A continuación viene el nudo: la Comisión Europea pide responsabilidad y espíritu de Estado. Rajoy y Salgado hablan del crédito a las familias y las empresas. Merkel dice «nein», siempre, sea lo que sea. Sarkozy adopta su expresión más zorruna: «no os preocupéis, yo sé cómo hay que tratar a esta mujer». Las bolsas oscilan como en una montaña rusa. Las agencias de calificación rebajan a dos o tres países y a media docena de bancos. Montoro explica que con él no habría pasado y Mayor Oreja que con Franco vivíamos mejor. El mundo se acuesta temblando. Por último llega el desenlace, que siempre reviste la misma forma: un poco más de austeridad y un par de principios inamovibles del Tratado de Lisboa que se van por la alcantarilla. Las bolsas respiran y en la foto de familia brillan caras de satisfacción por haber salvado definitivamente al euro. Hasta dentro de cinco o seis semanas en que se repone la obra: el euro vuelve a estar en peligro y los cerebros privilegiados que nos gobiernan vuelven a salvarlo definitivamente con otra dosis de recortes y tirando a la basura un par de artículos nuevos del Tratado de la Unión.

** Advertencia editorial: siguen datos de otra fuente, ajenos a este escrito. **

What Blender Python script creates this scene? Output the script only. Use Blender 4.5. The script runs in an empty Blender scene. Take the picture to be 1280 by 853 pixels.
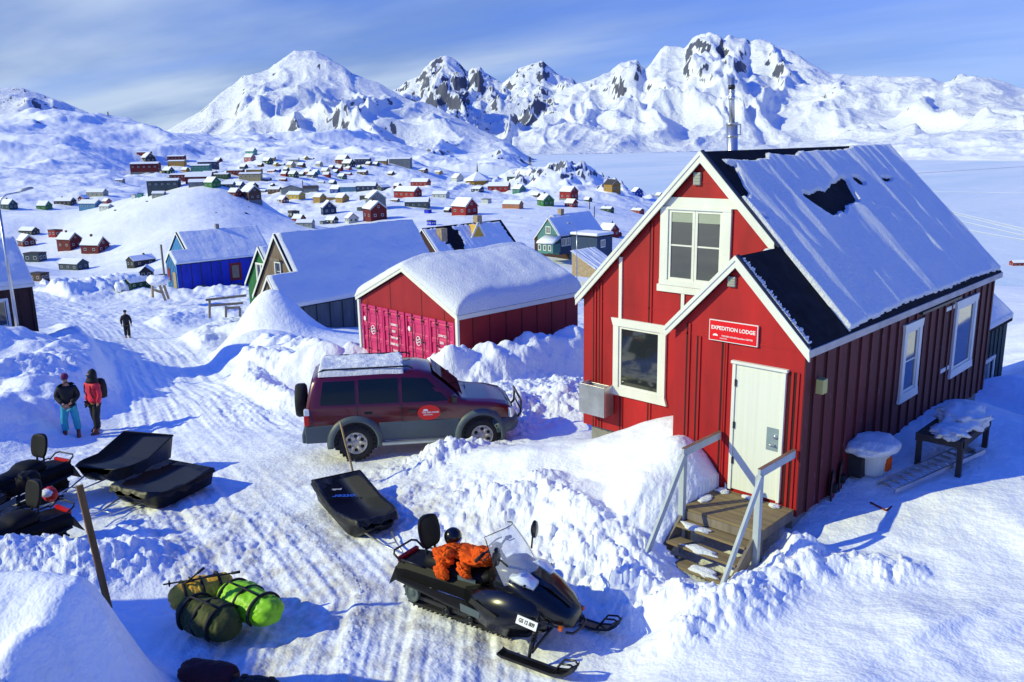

Hay representaciones más veteranas que es de esperar que echen el telón definitivamente. Como las cumbres «iberoamericanas» nacidas en 1991 y montadas especialmente para hacer un poco de marketing por cuenta de Botín, Brufau y Florentino. Desde la metedura de pata del «¿por qué no te callas?» cada vez les cuesta más trabajo encontrar actores para los papeles secundarios. Con el ánimo de renovar el espectáculo se han inventado personajes nuevos, como Pamela Cox del Banco Mundial y Ángel Gurría de la OCDE. Pero no cuela. Le ha faltado tiempo al presidente Correa del Ecuador para denunciar el desprecio que supone poner a burócratas de tan funestas instituciones a dar lecciones a dirigentes que han sacado la plaza en unas elecciones. Algo que, por razones obvias, a Juan Carlos de Borbón se le escapa. Y es que a él, con quien le pega jugar al teatro es con sus colegas saudíes. Si algún actor se desmanda se le corta el pescuezo y a otra cosa.